CRAB’s reliance on the fact that Manning was not certified, pursuant to G.L.c. 71, §46G, is misplaced. First, she was certified by the state of Florida. Second, requiring out-of-state teachers to be certified as “School Adjustment Counselors” pursuant to G.L.c. 72, §46G as a condition of eligibility under §3(4), would, as a practical matter, nullify §3(4) which is specifically designed to allow members of the teachers’ retirement system to purchase retirement credit for out-of-state service. See Manning v. Boston Redevelopment Auth., 400 Mass. 444, 453 (1987) (“if a sensible construction is available, we shall not construe a statute to make a nullity of pertinent provisions or to produce absurd results”); Fleming v. Contributory Retirement Appeal Board., 431 Mass. 374, 375 (2000) (any interpretation of a statute must effectuate the Legislature’s presumed intent).

Manning and similarly situated persons performing the responsibilities of School Adjustment Counselors *492outside of Massachusetts would by definition not be certified as School Adjustment Counselors in Massachusetts because they were not in Massachusetts during the relevant time period. Once again, the clear and unambiguous language of §3(4) focuses the inquiry on whether the individual “has rendered service” as a School Adjustment Counselor. Here, there is no dispute that Manning did render such services.

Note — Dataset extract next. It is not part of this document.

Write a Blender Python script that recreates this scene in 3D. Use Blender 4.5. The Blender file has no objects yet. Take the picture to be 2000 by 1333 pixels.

Furthermore, a comparison of the qualification requirements in Florida and Massachusetts demonstrates that Florida’s requirements for the position of. Visiting Teacher/School Social Worker were higher than Massachusetts’ certification requirements for School Adjustment Counselors. Florida’s Visiting Teacher/Social Worker position required a master’s degree in social work, certification as a Visiting Teacher/Social Worker, and social work experience.' Administrative Record, at p 47. Massachusetts, on the other hand, simply required that “[n]o person shall be employed [as a School Adjustment Counselor] unless his professional and personal qualifications have been approved by the commissioner of education and the commissioner of youth services.” G.L.c. 71, §46G (1982). Thus, unlike Florida, Massachusetts had no objective criteria for certification as a School Adjustment Counselor.

For these reasons the court concludes that CRAB’S decision is based on an error of law. Manning was entitled to purchase retirement credit for her service in Florida between 1982 and 1984. For this reason CRAB’s decision must be annulled.3

ORDER

Plaintiffs motion for judgment on the pleadings is ALLOWED and the Teachers’ Retirement Board’s motion for judgment on the pleadings is DENIED.

Judgment shall enter annulling the September 15, 2000 decision of the Contributory Retirement Appeal Board in CR-99-012. This case is hereby remanded to the Contributory Retirement Appeal Board for action consistent with the court’s opinion.

General Laws c. 32, §3(4), provides in pertinent part:

Any member in service . . . may, before the date any retirement allowance becomes effective for him, pay into the annuity savings firnd of the system in one sum, or in instalments, upon such terms and conditions as the board may prescribe, an amount equal to that which would have been withheld as regular deductions from his regular compensation for such previous period . . . had such service been rendered in a public school of the commonwealth and had he been a member of the teachers’ retirement system during the period the service was rendered . . .

In light of this court’s ruling the court does not reach Manning’s claim that the 1990 amendment to the statute applies retroactively to her 1982 — 1984 employment in Florida.